Su questa situazione non è intervenuto il D. Leg.vo 48/2020, che apporta modifiche al D. Leg.vo 192/2005 sull’efficienza energetica in edilizia, incentrando il proprio interesse sugli impianti di ricarica dei mezzi a propulsione elettrica.
Più che risolvere problemi ne apre altri sul fronte apparentemente dimenticato, degli impianti interni alle costruzioni, a partire dalla loro progettazione. Il D.M. 37/2008, che avrebbe dovuto avere una applicazione “provvisoria”, prevede l’obbligo della progettazione (art. 5 del D.M. 37/2008, comma 1) e del deposito al di sopra di determinate soglie (art. 5 del D.M. 37/2008, comma 2). Obblighi prevalentemente elusi, in particolare la progettazione, che anche in documenti ufficiali continua a essere indicata quale adempimento abbinato alle soglie definite per il deposito.
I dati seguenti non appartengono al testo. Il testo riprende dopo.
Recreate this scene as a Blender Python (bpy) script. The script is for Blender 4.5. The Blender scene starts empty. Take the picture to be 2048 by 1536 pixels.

E molto altro.

CONCLUSIONE
A questo punto, non appare peregrina la richiesta al Governo di far conoscere il testo in via di definizione ed avviare una consultazione pubblica, trattandosi prevalentemente di aspetti tecnici che, anche se la materia è riservata alla legge, non implicano comunque scelte politiche (se non di ordine generale) e possono accogliere suggerimenti in maniera trasversale.

Per chi ha avuto la costanza di leggere fino in fondo, un invito a non rimanere silente ma fare sentire la propria opinione, anche dissonante.